The dive in furniture sales during the recession was proving to be a huge challenge for the business at the time - and it was for this reason that the company decided to focus on the development of seasonal activities.

"People didn't have the money to buy furniture during the recession - and furniture had built the business," says James.

"So we needed to find a hook to bring people here. That's what the Santa train was all about. We went back to basics and attracted as many fivers and tenners into the store as we could."

It was James's father, Patrick, who came up with the idea of the Santa train.

"It didn't start off as a Santa train," says James. "We had a small train already there which was just a little train for kids to go around in. Dad liked the idea of having a train that could go into the Coillte woods beside us. It was when we started to do the train that we realised why a Santa train would work. And it was the Santa idea which really got the train going. It gave a spark to the whole thing."

Rathwood is also well known for its Hallowe'en train in October, which involves a ride through a 'spooky forest' and allows families to choose and carve their own pumpkin.

"We have activities for every season," says James. "We have a teddy bear picnic which runs all summer long. It includes a visit to Mammy Bear, Daddy Bear, Baby Bear and Goldilocks. That's very popular."

Other activities run by Rathwood include an Easter Egg hunt, a Little Bo Peep event in the Spring, and a Cinderella tea party in September. All of these activities incorporate a train ride on the 'Rathwood Express'.

The decision to attract more fivers and tenners back into the store by offering attractions such as the Santa train has clearly worked - the company expects its revenues to hit €5.5m this year.

In the early Noughties, revenues were much smaller, at around €400,000 a year.

In 2012, Rathwood won the Store of the Year at the Retail Excellence Ireland awards.

"For us as a family, that's a great memory as we had had a horrible few years before that," says James.

"We were coming to the end of the recession at the time - and that award gave us the courage to persist."

James took over the business in 2009 when he was in his early twenties. He had worked in Ulster Bank before that - after graduating from DIT.

"I originally thought that I wanted to live and work in Dublin," says James. "I always thought I'd go into banking and I always thought my parents worked so hard. But then after living in Dublin, I found that you've such a great lifestyle living in the country. My commute to work is only 10 minutes. I'm working with people I know. That's something you don't get working in the city."

At the heart of James's decision to move back to Tullow were the challenges faced by the business during the recession.
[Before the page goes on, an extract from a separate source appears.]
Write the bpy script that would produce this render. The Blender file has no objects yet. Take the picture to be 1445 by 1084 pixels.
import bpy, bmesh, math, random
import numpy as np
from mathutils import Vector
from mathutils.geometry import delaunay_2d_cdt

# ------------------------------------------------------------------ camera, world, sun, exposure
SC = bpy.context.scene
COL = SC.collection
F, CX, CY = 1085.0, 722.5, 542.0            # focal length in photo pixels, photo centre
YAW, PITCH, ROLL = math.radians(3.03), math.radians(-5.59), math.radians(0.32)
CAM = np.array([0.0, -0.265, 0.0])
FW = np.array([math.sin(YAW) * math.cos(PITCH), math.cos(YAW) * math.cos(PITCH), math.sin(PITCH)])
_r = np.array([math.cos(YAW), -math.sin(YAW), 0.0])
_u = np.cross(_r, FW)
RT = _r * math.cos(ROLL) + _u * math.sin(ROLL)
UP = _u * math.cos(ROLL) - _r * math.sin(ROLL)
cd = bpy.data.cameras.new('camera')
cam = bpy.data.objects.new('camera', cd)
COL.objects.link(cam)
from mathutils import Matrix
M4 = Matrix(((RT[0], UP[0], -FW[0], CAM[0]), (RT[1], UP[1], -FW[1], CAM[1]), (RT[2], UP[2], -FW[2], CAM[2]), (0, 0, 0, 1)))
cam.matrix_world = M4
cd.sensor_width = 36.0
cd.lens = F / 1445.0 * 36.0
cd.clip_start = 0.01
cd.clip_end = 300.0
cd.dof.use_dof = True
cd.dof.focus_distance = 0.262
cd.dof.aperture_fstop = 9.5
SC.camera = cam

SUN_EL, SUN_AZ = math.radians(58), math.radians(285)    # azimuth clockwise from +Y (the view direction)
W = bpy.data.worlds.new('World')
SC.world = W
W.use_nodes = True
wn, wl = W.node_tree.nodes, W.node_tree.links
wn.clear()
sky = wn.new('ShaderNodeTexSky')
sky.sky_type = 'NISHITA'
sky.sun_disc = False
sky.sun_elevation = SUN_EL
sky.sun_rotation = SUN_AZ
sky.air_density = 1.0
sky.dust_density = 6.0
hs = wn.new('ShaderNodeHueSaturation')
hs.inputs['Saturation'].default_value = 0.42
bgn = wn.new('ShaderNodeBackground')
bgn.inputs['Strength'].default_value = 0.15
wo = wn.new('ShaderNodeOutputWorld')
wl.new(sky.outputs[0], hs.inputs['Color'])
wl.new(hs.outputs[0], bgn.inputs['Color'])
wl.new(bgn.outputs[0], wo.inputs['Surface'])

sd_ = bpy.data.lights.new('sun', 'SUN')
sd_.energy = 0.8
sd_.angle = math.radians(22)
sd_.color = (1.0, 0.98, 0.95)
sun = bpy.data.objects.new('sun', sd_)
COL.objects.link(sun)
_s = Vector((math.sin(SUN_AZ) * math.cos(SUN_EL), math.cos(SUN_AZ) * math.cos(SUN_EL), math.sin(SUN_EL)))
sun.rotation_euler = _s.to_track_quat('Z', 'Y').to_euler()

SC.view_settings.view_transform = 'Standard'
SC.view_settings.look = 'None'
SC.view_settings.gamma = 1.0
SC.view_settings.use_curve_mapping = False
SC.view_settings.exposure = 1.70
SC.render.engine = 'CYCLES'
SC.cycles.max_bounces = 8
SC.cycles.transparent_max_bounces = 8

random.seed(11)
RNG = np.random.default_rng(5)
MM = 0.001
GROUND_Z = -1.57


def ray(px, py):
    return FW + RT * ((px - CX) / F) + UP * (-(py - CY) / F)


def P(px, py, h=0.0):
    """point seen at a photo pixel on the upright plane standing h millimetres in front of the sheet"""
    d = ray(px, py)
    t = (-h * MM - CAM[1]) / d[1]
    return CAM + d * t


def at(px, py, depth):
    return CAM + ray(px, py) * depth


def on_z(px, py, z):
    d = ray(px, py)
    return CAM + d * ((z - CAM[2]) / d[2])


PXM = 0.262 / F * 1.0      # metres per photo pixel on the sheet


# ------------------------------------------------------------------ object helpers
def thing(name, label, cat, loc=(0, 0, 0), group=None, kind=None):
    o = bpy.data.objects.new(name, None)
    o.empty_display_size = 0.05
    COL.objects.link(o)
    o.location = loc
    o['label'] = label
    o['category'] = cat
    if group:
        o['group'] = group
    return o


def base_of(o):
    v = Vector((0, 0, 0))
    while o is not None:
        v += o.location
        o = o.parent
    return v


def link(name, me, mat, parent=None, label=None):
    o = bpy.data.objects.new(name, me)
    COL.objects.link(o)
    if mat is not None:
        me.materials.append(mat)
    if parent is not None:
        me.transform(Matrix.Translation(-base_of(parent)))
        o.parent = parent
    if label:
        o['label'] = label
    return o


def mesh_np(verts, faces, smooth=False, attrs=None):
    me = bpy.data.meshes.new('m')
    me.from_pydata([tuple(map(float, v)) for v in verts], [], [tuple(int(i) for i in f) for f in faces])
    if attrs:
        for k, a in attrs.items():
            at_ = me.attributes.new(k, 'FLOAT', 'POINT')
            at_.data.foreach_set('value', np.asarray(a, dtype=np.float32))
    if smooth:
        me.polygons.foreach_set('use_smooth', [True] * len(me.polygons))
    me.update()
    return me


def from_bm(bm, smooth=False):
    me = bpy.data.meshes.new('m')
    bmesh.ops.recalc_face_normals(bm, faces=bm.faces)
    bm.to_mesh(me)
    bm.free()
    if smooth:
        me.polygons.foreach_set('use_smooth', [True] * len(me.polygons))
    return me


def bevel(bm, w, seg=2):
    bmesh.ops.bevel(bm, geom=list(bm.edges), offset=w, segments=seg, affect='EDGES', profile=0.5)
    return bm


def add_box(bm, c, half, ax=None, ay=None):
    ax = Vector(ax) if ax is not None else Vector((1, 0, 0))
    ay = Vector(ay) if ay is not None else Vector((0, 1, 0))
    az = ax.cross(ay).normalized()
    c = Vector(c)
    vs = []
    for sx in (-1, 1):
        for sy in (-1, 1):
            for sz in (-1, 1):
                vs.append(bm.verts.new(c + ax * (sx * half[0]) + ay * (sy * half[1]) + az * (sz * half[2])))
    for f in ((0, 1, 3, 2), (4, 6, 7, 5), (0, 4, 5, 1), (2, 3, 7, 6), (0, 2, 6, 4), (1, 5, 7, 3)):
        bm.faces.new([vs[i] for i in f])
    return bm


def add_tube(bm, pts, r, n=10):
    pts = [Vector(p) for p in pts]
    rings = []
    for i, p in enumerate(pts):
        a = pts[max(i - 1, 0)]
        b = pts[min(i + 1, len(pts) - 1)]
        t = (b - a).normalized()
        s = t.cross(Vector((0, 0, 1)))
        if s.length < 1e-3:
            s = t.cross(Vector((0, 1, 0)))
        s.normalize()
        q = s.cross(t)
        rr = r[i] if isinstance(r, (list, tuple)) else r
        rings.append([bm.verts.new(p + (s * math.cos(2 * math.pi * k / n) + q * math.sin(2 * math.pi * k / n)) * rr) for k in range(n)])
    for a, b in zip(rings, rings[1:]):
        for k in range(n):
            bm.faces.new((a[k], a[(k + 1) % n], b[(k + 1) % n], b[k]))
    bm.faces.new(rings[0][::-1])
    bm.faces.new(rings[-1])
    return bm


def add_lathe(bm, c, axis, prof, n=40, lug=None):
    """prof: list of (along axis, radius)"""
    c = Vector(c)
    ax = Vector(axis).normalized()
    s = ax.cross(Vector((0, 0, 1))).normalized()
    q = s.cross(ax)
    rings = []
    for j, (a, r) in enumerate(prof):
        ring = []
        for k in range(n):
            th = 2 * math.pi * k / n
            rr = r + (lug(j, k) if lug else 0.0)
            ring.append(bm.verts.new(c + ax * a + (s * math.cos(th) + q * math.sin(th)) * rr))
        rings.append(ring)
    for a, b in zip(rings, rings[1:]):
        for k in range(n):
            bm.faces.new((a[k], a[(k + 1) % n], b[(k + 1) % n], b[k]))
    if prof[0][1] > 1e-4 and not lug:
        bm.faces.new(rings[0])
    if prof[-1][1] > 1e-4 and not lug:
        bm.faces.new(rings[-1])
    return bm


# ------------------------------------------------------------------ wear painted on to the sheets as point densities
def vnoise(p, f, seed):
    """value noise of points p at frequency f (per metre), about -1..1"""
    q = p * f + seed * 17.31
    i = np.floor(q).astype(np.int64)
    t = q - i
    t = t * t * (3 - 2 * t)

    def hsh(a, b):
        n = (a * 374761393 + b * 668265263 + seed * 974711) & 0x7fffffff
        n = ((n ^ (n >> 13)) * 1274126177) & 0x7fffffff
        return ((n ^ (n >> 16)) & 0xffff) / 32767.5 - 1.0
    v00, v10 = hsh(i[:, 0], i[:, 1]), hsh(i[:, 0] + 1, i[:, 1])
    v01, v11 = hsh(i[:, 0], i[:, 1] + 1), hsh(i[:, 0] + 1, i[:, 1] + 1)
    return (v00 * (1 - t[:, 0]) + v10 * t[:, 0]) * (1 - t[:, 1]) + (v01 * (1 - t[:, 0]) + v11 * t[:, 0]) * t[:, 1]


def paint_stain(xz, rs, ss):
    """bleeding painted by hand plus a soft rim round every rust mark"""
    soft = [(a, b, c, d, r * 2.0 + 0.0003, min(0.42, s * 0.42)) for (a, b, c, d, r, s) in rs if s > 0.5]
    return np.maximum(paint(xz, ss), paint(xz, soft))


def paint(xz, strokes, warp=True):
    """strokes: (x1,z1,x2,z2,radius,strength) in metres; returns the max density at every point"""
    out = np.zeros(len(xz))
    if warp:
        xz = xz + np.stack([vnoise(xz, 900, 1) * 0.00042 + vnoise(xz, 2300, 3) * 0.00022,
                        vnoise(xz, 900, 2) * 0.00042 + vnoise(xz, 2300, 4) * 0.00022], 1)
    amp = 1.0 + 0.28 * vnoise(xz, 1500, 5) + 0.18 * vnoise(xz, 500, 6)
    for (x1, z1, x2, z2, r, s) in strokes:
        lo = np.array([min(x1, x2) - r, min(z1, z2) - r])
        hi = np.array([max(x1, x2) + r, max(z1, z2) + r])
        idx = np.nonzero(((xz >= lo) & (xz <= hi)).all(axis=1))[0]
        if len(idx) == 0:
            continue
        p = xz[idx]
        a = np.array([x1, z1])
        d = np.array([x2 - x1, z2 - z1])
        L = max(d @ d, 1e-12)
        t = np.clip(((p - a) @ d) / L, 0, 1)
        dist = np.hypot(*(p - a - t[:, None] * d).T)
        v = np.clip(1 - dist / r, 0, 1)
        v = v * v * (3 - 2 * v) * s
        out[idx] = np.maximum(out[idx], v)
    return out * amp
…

"It was clear furniture sales weren't happening at the time," says James. "To see the pressure my parents were under, I couldn't but help out. My parents were very willing to open up and let me drive the business forward. I keep looking back on that. It was great of my parents to give their son such autonomy so early on."
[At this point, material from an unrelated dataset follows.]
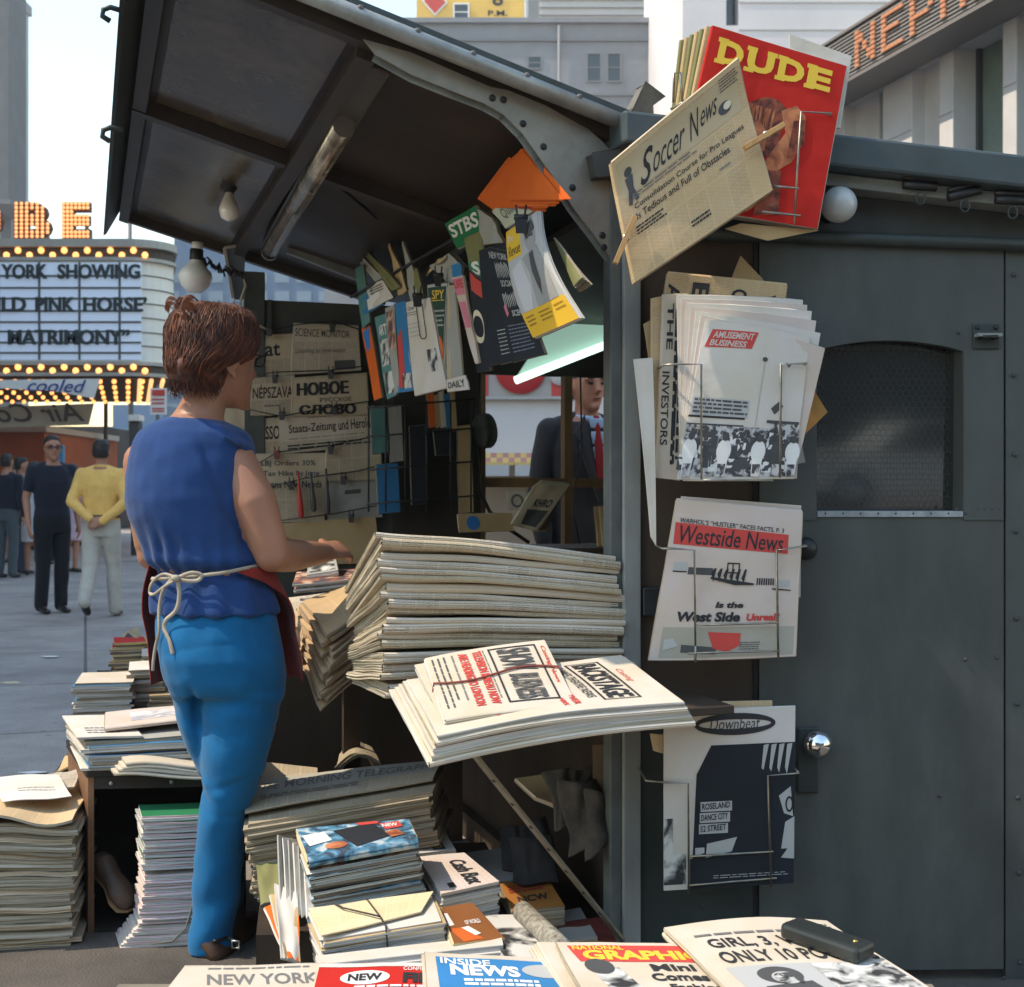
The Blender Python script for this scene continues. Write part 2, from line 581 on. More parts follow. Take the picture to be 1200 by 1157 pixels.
# ---------------------------------------------------------------- paper goods
def smoothstep(x):
    x = max(0.0, min(1.0, x)); return x * x * (3 - 2 * x)
def page(A, B, C, D, th, cov, edge, spine='AB', sag=None, nu=12, nv=10, seed=0, rough=0.0015, dcol=None, layers=0, fan=0.0):
    """a folded paper or magazine: A front left, B front right, C back right, D back left of its TOP face.
    Returns its MB and the surface S(u, v, h) with v = 0 on the D-C side."""
    A, B, C, D = Vector(A), Vector(B), Vector(C), Vector(D)
    n = ((B - A).cross(D - A) + (C - B).cross(A - B) * 1.0 + (B - C).cross(D - C) * -1.0)
    n = (B - A).cross(D - A).normalized()
    rr = random.Random(seed)
    w_ = ((B - A).length + (C - D).length) / 2; d_ = ((D - A).length + (C - B).length) / 2
    off = (rr.random() * 50, rr.random() * 50, rr.random() * 50)
    def top(u, v, h=0.0):
        p = A * (1 - u) * (1 - v) + B * u * (1 - v) + C * u * v + D * (1 - u) * v
        q = n * ((sag(u, v) if sag else 0.0) + h)
        z = noise.noise(Vector((u * 2.2 + off[0], v * 2.2 + off[1], off[2]))) * rough
        return p + q + n * z
    mb = MB(cov)
    mb.grid(lambda u, v: top(u, v), nu, nv, uvf=lambda u, v: (u * w_, v * d_))
    mb.grid(lambda u, v: top(u, v) - n * th, nu, nv, uvf=lambda u, v: (u * w_ + 0.3, v * d_), flip=True)
    KR = 14 if spine and th > 0.009 else max(3, min(10, int(th / 0.003))); gv = 2 + seed % 3
    sides = {'AB': (lambda s: (s, 0.0), nu, -(D - A).normalized(), w_), 'BC': (lambda s: (1.0, s), nv, (B - A).normalized(), d_),
             'CD': (lambda s: (1 - s, 1.0), nu, (D - A).normalized(), w_), 'DA': (lambda s: (0.0, 1 - s), nv, -(B - A).normalized(), d_)}
    for key, (fn, ns, out, L_) in sides.items():
        sp = key in spine if spine else False
        mb.use(cov if sp else edge)
        jit = [[0.0] * (ns + 1) for _ in range(KR + 1)]
        if not sp:
            for k in range(1, KR):
                b = rr.uniform(-1, 1) * min(0.004, th * 0.25) - fan * (k / KR)
                for i in range(ns + 1): jit[k][i] = b + 0.0012 * noise.noise(Vector((i * 0.6, k * 5.1, seed * 1.7)))
        def pt(a, b, fn=fn, ns=ns, out=out, sp=sp, jit=jit):
            u, v = fn(a)
            k = round(b * KR); i = round(a * ns)
            e = math.sin(math.pi * b) ** 0.7 * th * 0.42 * (1 - (0.45 if abs(math.sin(gv * math.pi * b)) < 0.35 and 0.1 < b < 0.9 else 0.0)) if sp else jit[k][i]
            return top(u, v) - n * th * (1 - b) + out * e
        o0 = rr.random() * 3
        mb.grid(pt, ns, KR, uvf=lambda a, b, L_=L_, o0=o0: (a * L_ + o0, b * th + o0))
    S = lambda u, v, h=0.0: top(u, 1 - v, h)
    return mb, S
def turn(S, k):
    """the page's own top turned: 1 = top on the left side, 2 = upside down, 3 = top on the right side"""
    if k == 1: return lambda u, v, h=0.0: S(v, 1 - u, h)
    if k == 2: return lambda u, v, h=0.0: S(1 - u, 1 - v, h)
    if k == 3: return lambda u, v, h=0.0: S(1 - v, u, h)
    return S
def pile(name, A, B, C, D, th, n, cov, edge, label, cat, group, spine='AB', sagf=None, jit=0.006, rot=1.0, variants=3, seed=1,
         tilt=None, nu=8, nv=6, rough=0.002, gap=1.03, lean=(0, 0)):
    """n separate papers, one on the other; A-D is the outline of the pile's foot, tilt a last-paper offset per corner"""
    A, B, C, D = Vector(A), Vector(B), Vector(C), Vector(D)
    nn = (B - A).cross(D - A).normalized()
    rr = random.Random(seed)
    protos = {}; outs = []
    ctr = (A + B + C + D) / 4
    for i in range(n):
        f = i / max(1, n - 1)
        kv = (0.72, 1.12, 0.9, 1.25, 0.8, 1.05)[i % variants % 6]
        acc = acc + nn * th * gap * kv if i else nn * th * gap * kv
        up = acc
        kf = (round(f * 5) / 5, i % variants) if (tilt or sagf) else (0, i % variants)
        dx = (B - A).normalized() * (rr.uniform(-jit, jit) + lean[0] * f) + (D - A).normalized() * (rr.uniform(-jit, jit) + lean[1] * f)
        if kf not in protos:
            t4 = [Vector(x) * kf[0] for x in tilt] if tilt else [Vector((0, 0, 0))] * 4
            sg = (lambda u, v, k=kf[0]: sagf(u, v, k)) if sagf else None
            e = edge[i % len(edge)] if isinstance(edge, (list, tuple)) else edge
            mb, S = page(A + t4[0], B + t4[1], C + t4[2], D + t4[3], th * kv, cov[i % len(cov)] if isinstance(cov, (list, tuple)) else cov,
                         e, spine, sg, nu, nv, seed * 31 + i, rough)
            o = mb.build(name, origin=ctr)
            tag(o, label, cat, group)
            protos[kf] = o
            base = o
        else:
            base = protos[kf].copy()
            COL.objects.link(base)
        base.matrix_basis = Matrix.Translation(ctr + up + dx) @ Matrix.Rotation(R(rr.uniform(-rot, rot)), 4, nn)
        outs.append(base)
    return outs

# common inks, papers and edges
INK = mat('ink_black', (0.025, 0.025, 0.028), 0.7)
INKG = mat('ink_grey', (0.16, 0.155, 0.15), 0.7)
INKR = mat('ink_red', (0.55, 0.06, 0.05), 0.7)
INKY = mat('ink_yellow', (0.75, 0.5, 0.05), 0.7)
INKB = mat('ink_blue', (0.03, 0.18, 0.5), 0.7)
WHT = mat('ink_white', (0.75, 0.73, 0.70), 0.7)
NEWS = paper_mat('newsprint', (0.52, 0.44, 0.335))
NEWST = paper_mat('newsprint_text', (0.52, 0.44, 0.335), text=0.75)
NEWSW = paper_mat('newsprint_white', (0.575, 0.505, 0.43))
NEWSWT = paper_mat('newsprint_white_text', (0.575, 0.505, 0.43), text=0.7)
NEWSD = paper_mat('newsprint_old', (0.40, 0.34, 0.25), text=0.6)
NEWSB = paper_mat('newsprint_tan', (0.62, 0.455, 0.275), text=0.45)  # tan, warmed further: sunlight on the Soccer News put into the colour
E_NEWS = edge_mat('edge_newsprint', (0.24, 0.20, 0.14), (0.54, 0.48, 0.38), 300)
E_TAN = edge_mat('edge_tan', (0.26, 0.19, 0.12), (0.62, 0.50, 0.36), 260)
E_OLD = edge_mat('edge_old', (0.14, 0.11, 0.075), (0.42, 0.35, 0.25), 300)
E_WHITE = edge_mat('edge_white', (0.30, 0.28, 0.25), (0.62, 0.585, 0.53), 500)
E_MAG = edge_mat('edge_magazines', (0.30, 0.28, 0.26), (0.68, 0.66, 0.62), 380, 2.0, cc=(0.05, 0.05, 0.06))
E_PINK = edge_mat('edge_pink', (0.55, 0.22, 0.28), (0.70, 0.64, 0.62), 420, 2.0)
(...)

James's parents are still very much involved in the business as is his younger brother, Thomas.

Although James was very young when he took over Rathwood, he feels the background of growing up in a family business stood to him - as did the tough years of the recession.
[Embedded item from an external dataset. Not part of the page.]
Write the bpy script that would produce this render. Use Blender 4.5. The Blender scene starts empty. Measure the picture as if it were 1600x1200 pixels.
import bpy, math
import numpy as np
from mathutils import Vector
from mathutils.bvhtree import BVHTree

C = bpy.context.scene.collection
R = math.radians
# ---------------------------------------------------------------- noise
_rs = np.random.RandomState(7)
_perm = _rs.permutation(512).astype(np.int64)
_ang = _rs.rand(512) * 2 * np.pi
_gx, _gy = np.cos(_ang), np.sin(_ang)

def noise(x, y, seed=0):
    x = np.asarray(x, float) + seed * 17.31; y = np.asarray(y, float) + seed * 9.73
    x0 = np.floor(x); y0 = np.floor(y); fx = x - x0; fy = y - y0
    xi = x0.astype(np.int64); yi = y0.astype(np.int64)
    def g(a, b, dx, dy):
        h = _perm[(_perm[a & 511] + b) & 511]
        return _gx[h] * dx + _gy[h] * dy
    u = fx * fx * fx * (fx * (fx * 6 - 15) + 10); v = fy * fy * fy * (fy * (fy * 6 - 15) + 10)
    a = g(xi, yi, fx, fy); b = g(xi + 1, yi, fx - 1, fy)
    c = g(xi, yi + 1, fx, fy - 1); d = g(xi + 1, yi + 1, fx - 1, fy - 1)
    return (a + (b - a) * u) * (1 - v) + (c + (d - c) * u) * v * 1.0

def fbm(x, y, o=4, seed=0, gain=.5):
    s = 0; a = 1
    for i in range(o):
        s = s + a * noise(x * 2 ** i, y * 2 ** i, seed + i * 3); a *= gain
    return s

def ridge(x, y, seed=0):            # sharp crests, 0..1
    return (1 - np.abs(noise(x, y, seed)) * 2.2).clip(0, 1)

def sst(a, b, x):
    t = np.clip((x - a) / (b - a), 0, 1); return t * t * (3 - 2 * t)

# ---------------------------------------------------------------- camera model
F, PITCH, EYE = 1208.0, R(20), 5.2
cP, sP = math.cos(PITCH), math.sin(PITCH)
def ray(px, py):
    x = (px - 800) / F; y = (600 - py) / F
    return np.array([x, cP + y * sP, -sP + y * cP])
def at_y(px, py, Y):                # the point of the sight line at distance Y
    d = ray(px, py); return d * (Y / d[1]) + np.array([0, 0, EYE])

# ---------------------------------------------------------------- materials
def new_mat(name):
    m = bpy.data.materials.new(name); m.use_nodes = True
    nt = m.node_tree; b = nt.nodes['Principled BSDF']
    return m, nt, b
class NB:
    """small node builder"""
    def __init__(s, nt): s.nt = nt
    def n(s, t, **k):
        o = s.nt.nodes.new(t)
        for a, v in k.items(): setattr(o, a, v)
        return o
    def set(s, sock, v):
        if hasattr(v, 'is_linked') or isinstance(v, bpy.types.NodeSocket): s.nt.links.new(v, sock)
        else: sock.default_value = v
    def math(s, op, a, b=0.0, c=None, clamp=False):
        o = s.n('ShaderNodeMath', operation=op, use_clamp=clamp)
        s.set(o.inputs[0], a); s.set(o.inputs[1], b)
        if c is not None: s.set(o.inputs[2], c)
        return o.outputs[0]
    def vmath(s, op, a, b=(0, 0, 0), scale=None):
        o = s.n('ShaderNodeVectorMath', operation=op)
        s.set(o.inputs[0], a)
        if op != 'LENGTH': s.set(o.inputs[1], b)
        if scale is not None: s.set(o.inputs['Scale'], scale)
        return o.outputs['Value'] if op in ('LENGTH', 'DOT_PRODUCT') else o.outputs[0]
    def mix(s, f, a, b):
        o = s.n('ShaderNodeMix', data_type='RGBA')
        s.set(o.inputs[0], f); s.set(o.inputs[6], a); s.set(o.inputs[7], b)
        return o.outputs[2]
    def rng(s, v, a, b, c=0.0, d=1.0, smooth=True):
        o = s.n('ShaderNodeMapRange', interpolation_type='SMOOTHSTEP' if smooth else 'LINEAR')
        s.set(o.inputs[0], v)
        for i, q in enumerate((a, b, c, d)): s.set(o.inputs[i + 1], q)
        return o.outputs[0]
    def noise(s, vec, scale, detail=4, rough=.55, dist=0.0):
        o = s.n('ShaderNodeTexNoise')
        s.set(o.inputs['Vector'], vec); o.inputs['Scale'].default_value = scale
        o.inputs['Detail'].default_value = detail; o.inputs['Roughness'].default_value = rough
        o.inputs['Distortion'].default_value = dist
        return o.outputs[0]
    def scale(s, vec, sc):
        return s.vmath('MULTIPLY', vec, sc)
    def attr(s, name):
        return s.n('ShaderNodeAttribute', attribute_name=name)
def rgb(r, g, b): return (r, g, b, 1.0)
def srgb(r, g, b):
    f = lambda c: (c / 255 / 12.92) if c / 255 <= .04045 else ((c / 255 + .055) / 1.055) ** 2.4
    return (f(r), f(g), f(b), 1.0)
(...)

"It teaches you that you have to be responsible - and that if you don't take responsibility, things won't go well, or the business could fail," he says.

"My dad always says that the recession was a good character-building thing."

The company hopes to develop a park over the next three years so that it can offer even better experiences and activities than it does just now.

"We recently bought some land and we've started to develop that," says James.

"Our long-term plan would be open Rathwood Park. That would give us a staging area and the venue to really bring these experiences alive. In the next three years, we hope to have Rathwood Park open."

This Christmas will be a very different one for James and his wife Ann-Marie as they welcomed their first child earlier this year.

"This will be our first Christmas going on the train with Padraig which will be lovely," says James.

Who knows? Maybe little Padraig will inspire some new ideas for next year's Santa train.